PPE is divided into four primary categories of personal protective equipment, based on the level of danger one may be exposed to. It's important to understand the differences between these and purchase equipment suitable for your work. 

Level A is required for the most hazardous work environments, including self-contained breathing apparatus, a full suit to protect against chemical exposure, inner and outer gloves and safety boots.

Level B is a step below Level A, still requiring the maximum protection afforded by breathing apparatus but without the need for as comprehensive protection for one’s skin and eyes.

Level C PPE should be worn in a highly hazardous environment but with less stringent requirements for personal protective equipment or site workwear than Levels A or B. You’re still required to wear air purification masks as a precaution against airborne hazards along with chemical-resistant clothing and safety footwear.

Level D is the most commonly used level of PPE – primarily used in the construction industry by tradespeople to keep themselves safe from hazards faced whilst working. Level D PPE regulations require only that coveralls along with safety shoes are worn.

What Should You Check Before Using PPE?

There are a number of things you should check every time you use your safety workwear or other forms of PPE. Ensuring that there’s no damage to your site workwear will help keep you safe, as damaged equipment such as safety boots with holes in them will not provide the same level of protection.

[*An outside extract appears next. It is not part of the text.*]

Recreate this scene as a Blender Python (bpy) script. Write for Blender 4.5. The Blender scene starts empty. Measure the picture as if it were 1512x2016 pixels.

As well as this, there are some legal requirements for PPE that an employer should check for, including:

  • Was it purchased from a Registered Safety Supplier (RSS)?
  • Is the CE logo present, along with a four-digit number for high-risk products such as respirators?
  • Were clear, understandable instructions for using the equipment provided with the product?
  • Is the name and address of the manufacturer included in the instructions?

What Should You Do If Your PPE is Damaged?

If your safety workwear is damaged, you should replace it immediately, as damaged PPE will not protect you as well as site workwear in better condition. Report any damage or defects you notice to your employer immediately so they can replace the item of PPE and prevent anyone from being exposed to unnecessary danger wearing it.

What PPE is Required on a Construction Site?

While exactly what safety workwear is required when working on a construction site depends on your employer as well as the unique hazards of your work, there are four legally-required protections:

  • Head protection such as a hard hat
  • Foot protection such as safety shoes
  • Hi-Vis clothing such as a vest 
  • Body protection such as coveralls

Can I Wear Shorts On-site?

There are currently no laws or regulations that prohibit wearing shorts when working on a construction site. However, you will need to adhere to your employer’s rules and policies around safety workwear and PPE which may not allow shorts on-site.

Are employers required to pay for safety workwear?

Yes they are, in accordance with section 9 of the Health and Safety at Work etc Act 1974, employers are required to provide employees with all necessary personal protective equipment such as eye protection and safety footwear.